A case study that shows exceptionally well how important the perspective of electronic literature is  in this research is the history of the poem “Łuk”, published three times in full (in a poetry volume,  in a collection, in an internet magazine) and twice (on a poetry portal and an art-blog) published in  pieces. The center of my analysis will be the version published on the blog, which is a  digital textimage poetic remixed composition – a poetic text woven into a code snippet derived  from the home page of the Rzeszów city hall. The purpose of my speech is to use software studies  methods (to examine how the Blogger platform models the meaning of the poetic text), but also  critical code studies methods to interpret the code that becomes a fragment of a work.
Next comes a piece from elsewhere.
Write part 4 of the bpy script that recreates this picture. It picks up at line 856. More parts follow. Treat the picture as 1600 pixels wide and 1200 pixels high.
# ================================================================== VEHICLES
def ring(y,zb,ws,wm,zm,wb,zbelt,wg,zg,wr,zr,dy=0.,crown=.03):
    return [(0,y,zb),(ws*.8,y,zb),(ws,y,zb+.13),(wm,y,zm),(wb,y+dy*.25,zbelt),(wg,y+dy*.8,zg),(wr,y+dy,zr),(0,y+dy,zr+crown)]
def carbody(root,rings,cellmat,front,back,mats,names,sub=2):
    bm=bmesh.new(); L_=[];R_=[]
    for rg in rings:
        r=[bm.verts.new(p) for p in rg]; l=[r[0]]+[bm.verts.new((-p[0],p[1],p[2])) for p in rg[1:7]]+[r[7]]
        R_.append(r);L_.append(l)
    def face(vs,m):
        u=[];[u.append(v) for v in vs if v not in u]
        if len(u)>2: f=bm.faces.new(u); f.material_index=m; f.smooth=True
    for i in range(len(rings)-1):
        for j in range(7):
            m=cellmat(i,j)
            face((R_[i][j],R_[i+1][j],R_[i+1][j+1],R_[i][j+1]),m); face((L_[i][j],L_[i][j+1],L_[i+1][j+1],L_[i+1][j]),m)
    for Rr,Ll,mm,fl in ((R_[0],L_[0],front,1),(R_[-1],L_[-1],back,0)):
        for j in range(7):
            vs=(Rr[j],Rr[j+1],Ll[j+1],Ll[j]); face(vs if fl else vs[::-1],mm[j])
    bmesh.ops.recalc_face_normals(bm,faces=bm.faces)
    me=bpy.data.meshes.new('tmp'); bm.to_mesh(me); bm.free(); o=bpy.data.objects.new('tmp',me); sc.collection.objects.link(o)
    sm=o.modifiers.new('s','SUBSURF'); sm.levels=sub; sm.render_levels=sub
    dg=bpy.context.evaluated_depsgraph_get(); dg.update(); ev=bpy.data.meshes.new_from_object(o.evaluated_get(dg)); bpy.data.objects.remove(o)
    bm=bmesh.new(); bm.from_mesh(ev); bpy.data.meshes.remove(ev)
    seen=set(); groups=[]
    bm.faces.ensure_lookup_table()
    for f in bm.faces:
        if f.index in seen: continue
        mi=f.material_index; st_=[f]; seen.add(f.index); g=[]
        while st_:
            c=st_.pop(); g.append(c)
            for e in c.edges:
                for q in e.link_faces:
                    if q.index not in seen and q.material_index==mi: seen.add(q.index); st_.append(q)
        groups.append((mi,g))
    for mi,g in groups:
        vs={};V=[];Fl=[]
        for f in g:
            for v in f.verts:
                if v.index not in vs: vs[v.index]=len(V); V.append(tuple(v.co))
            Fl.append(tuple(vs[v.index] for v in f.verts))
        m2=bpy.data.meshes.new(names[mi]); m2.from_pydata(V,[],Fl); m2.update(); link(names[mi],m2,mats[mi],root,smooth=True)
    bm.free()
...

The central  interpretive category of my analysis will be labor (which is also the main theme of the print version  of the poem). Reading this blog post as codework expands the reflection on the labor to include the  following issues: machine work, the operational dimension of the code and intellectual work of the  encoder, the agency of poetic language, official work, and the dependency of labor and state  institutions, as well as labor metaphors contained in the programming language and IT terminology  (in the context of the Polish language represented in the poetry text and English indirectly  represented in the code).

 

SPEAKER BIOS

Cecily Raynor is an Associate Professor of Hispanic Studies and Digital Humanities at McGill University. At the heart of her scholarship is an attention to contemporary cultural products, be they textual or visual, analogue or digital. Within this framework, her research examines contemporary Latin American literature and digital culture, as well as e-lit and computational humanities. Her first monograph, Latin American Literature at the Millennium: Local Lives, Global Spaces, was published by Bucknell University Press in 2021. She is currently co-editing a volume on digital culture in Latin America which will be released by the University of Toronto Press in early 2022.

xtine burrough is Professor and Area Head of Design + Creative Practice in the School of Arts, Technology, and Emerging Communication at The University of Texas at Dallas where she directs LabSynthE. She engages participatory audiences at the intersection of media art, remix, and digital poetry; and writes to reflect on her practice.

Sabrina Starnaman is an Associate Professor of Instruction at The University of Texas at Dallas, where she teaches American literature, and studies women’s activism, urbanism, and disability. Starnaman is currently training to be a Zen Buddhist chaplain.

LabSynthE is a framework for collaboration in the School of Arts, Technology, and Emerging Communication at The University of Texas at Dallas.

Paulina Chorzeweska is a PhD student at the University of Warsaw, Poland, where she studies Internet Aesthetics and digital literature. She also holds an M.A and BA in digital poetics and Polish Philology. She is editor and collaborator of the literary magazine Maly Format where she writes about digital culture and literature in the Internet.